In notrump, Axxxx is worth 2.23 tricks more than xxxxx, Axxx is worth 2.27 tricks more than xxxx, Axx is worth 2.32tricks more than xxx, and A is worth 2.13 tricks than a small singleton. That is quite "regular." At 1/2 trick per point, this makes the aces worth (very roughly) 4.5 points in the longer suits, and 4.25 tricks in the singleton.

In suits, Axxxx is worth 1.59 tricks versus nothing, Axxx is worth 1.59, and Axx is worth 1.61, while A is worth only 1.33 versus the singleton. This means roughly that the aces are worth closer to 5 points in suit contracts, except for the stiff, which is worth only 4 points.

So we see that, for the most part, an ace is an ace is an ace in the longer suits, when not supported by other high cards. The value of the stiff ace is the interesting one. If you accept that a HCP is about 1/3 a trick in suit contracts, then the value of the singleton ace is almost a full point lower than the other aces in suit contracts. In notrump, a point is about 1/2 a trick, so the difference is only about a half of a HCP.

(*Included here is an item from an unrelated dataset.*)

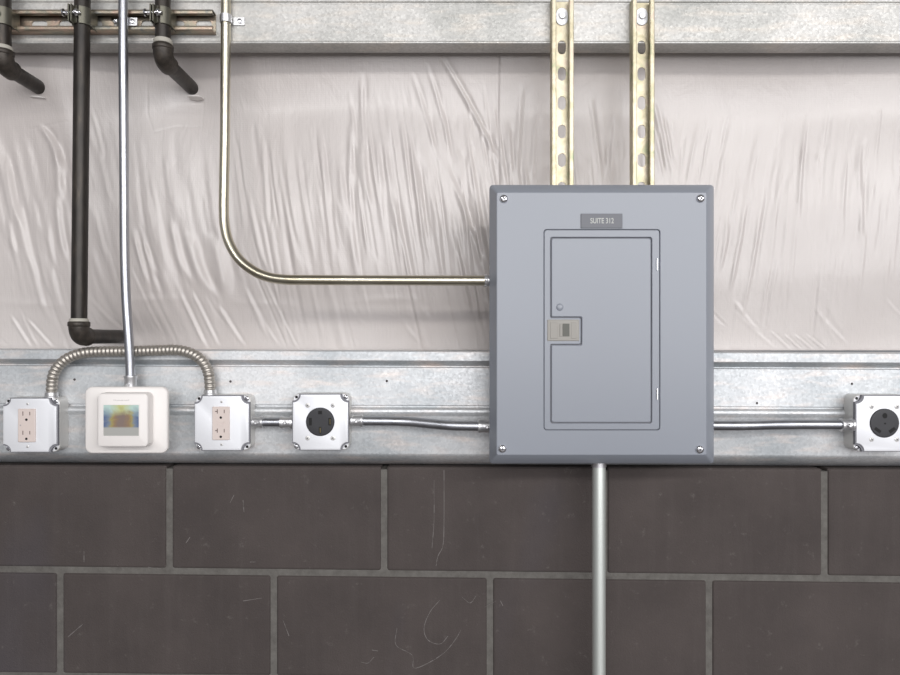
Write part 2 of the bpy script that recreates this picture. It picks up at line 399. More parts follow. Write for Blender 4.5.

Note, this does not tell us the value of an ace. It only tells us the value of an Axxxx versus xxxxx. The value of an ace also comes in the value of AQxxx versus Qxxxx, etc. Indeed, Binky Points do not care about the values of individual honors, really - Binky Points are computed by evaluating the entire holding. So we can compare Axxxx versus KQxxx (almost the same in suit contracts, the latter is worth about 1/10th of a point more in notrump.) We have a harder time comparing the value of Ax and Axxxx, because the sets of hand patterns are so different. (We can compute such a difference, it is just not clear what the value of such a difference would be.)

Consider the differences:

 Tricks Diff.
 NTSuit
JTX vs QTX0.580.31
JTXX vs QTXX0.450.30
JTXXX vs QTXXX0.430.28
JTXXXX vs QTXXXX0.420.25

Consider what QTx gives you in notrump that JTx does not. QTx has some chance of being a stop all by itself, so we get a rather large difference between QTx and JTx in notrump compared to the value of turning the jack to the queen in the longer suits.